Objective —
Counting only lines that hold "scene", give the total and nothing more.

Data shown —
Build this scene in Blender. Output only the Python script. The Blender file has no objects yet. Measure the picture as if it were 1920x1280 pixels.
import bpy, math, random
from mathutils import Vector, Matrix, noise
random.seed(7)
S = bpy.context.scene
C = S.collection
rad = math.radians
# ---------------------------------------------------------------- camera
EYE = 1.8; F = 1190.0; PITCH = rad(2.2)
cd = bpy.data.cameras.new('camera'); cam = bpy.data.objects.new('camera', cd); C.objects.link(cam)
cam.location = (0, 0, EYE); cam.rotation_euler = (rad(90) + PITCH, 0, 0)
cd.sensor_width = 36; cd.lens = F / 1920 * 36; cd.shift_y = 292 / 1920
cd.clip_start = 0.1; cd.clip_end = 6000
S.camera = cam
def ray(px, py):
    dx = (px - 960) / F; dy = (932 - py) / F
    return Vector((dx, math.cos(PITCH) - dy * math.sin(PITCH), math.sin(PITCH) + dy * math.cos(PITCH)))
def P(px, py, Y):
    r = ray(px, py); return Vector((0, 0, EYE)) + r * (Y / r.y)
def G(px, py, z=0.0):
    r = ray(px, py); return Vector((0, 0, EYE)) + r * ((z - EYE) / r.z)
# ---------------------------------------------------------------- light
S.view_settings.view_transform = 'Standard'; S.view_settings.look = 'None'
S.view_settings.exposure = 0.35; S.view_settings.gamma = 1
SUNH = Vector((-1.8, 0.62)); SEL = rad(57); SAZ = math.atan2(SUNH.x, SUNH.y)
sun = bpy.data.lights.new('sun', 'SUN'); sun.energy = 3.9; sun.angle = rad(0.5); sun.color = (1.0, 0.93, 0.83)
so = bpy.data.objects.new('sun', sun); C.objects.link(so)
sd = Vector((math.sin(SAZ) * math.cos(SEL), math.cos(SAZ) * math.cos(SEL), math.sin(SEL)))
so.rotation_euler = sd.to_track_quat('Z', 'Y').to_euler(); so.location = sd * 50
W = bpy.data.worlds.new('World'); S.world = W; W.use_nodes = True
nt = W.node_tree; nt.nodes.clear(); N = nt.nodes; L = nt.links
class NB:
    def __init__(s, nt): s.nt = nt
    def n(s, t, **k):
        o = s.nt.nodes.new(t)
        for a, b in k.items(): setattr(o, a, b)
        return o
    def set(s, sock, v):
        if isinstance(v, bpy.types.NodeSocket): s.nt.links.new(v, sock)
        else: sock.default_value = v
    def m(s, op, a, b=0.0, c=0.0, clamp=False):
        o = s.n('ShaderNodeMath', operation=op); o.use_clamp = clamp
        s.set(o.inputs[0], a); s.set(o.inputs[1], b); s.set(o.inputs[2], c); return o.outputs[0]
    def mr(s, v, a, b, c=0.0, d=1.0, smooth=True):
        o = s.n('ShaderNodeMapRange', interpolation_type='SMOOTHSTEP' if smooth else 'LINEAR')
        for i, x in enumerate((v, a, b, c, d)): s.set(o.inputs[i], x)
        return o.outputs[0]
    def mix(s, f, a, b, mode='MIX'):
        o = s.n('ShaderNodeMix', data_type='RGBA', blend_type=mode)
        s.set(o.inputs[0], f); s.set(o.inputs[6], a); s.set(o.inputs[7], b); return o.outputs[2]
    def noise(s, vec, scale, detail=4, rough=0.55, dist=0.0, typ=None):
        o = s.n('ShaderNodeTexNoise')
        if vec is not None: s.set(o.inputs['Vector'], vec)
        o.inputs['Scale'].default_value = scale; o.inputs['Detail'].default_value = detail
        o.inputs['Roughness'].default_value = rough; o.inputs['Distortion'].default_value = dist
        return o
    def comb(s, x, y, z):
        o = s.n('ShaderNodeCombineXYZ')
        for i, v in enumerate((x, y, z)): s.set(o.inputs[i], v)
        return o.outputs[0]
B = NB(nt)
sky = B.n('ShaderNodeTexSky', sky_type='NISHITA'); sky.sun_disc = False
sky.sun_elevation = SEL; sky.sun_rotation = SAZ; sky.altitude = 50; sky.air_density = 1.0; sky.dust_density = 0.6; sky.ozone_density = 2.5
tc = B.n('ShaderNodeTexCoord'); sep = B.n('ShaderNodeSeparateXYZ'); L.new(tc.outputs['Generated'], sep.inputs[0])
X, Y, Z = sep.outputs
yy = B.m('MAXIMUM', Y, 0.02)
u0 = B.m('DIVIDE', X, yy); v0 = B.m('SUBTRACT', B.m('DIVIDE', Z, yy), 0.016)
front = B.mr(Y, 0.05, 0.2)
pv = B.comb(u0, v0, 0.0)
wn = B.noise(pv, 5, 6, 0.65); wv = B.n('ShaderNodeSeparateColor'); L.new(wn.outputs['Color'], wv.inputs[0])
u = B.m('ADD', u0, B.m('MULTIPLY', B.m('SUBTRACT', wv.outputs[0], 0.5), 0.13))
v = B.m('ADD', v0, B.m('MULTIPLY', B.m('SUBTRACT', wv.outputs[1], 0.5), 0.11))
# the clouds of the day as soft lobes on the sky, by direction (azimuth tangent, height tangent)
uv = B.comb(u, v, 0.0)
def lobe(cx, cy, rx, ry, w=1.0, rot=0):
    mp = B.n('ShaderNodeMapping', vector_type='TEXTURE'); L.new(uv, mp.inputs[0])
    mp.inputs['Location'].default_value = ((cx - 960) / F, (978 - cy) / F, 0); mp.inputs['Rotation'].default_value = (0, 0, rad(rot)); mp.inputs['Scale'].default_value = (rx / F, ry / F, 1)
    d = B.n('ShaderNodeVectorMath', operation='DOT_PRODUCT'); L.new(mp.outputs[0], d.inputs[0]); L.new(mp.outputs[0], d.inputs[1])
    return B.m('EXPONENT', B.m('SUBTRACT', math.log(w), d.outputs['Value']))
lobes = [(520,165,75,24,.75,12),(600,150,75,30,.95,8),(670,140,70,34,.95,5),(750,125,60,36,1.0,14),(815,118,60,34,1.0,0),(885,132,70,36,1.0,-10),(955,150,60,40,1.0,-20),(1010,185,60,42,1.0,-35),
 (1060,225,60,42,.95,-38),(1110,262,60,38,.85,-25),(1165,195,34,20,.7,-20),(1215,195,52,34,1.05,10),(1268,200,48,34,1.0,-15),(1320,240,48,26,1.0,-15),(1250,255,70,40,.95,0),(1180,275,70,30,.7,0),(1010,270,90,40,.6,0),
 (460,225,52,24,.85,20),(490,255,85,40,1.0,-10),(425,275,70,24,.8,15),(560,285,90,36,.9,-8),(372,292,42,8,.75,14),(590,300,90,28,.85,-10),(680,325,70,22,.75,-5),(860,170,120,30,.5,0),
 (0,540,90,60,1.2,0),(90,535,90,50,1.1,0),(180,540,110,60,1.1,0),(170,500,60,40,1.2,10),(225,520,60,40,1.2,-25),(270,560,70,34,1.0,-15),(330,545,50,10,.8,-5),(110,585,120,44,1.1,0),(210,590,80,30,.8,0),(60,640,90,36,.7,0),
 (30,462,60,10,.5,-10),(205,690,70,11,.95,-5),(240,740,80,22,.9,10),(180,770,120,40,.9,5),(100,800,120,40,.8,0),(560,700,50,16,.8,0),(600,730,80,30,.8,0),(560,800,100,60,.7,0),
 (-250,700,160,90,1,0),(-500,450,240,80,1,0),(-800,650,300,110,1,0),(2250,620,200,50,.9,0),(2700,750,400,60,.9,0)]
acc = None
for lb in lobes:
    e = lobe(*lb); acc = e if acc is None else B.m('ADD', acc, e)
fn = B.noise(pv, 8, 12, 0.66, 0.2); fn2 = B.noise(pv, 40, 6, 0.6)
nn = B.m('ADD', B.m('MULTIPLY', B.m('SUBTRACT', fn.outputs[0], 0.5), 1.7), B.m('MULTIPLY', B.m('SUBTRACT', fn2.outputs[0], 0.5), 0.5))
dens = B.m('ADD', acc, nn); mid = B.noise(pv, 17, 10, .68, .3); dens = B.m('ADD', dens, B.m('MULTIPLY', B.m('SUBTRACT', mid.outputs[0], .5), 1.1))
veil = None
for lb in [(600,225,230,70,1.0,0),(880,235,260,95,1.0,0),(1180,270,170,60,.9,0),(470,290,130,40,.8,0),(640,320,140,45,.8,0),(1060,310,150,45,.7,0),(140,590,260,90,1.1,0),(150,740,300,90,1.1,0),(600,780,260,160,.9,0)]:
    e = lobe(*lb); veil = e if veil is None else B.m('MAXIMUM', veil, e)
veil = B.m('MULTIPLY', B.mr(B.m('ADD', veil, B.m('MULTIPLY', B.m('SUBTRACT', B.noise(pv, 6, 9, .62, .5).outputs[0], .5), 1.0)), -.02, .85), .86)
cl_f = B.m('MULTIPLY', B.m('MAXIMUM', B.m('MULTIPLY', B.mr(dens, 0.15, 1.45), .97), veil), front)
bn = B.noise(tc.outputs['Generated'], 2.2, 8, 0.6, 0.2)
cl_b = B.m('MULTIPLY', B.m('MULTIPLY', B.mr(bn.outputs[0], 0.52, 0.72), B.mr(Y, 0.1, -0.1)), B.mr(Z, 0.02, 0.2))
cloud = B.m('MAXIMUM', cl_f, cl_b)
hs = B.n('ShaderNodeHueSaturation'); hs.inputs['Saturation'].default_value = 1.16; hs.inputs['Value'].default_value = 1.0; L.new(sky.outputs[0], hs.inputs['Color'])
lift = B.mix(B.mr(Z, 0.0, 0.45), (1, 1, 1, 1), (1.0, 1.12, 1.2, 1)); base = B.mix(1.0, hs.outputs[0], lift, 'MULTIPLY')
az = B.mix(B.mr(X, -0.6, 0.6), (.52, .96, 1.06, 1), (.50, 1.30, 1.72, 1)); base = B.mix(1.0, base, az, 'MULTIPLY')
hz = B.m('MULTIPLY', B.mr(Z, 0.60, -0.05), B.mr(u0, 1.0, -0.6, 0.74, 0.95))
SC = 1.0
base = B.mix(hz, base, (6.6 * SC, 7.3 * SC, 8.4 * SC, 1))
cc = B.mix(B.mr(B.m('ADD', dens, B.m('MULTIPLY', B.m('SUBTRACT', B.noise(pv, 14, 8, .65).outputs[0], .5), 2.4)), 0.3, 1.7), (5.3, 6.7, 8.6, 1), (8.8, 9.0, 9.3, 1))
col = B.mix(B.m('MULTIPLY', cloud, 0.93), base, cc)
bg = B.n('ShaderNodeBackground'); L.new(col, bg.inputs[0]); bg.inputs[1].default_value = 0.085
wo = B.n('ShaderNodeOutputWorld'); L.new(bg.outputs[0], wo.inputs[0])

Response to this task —
2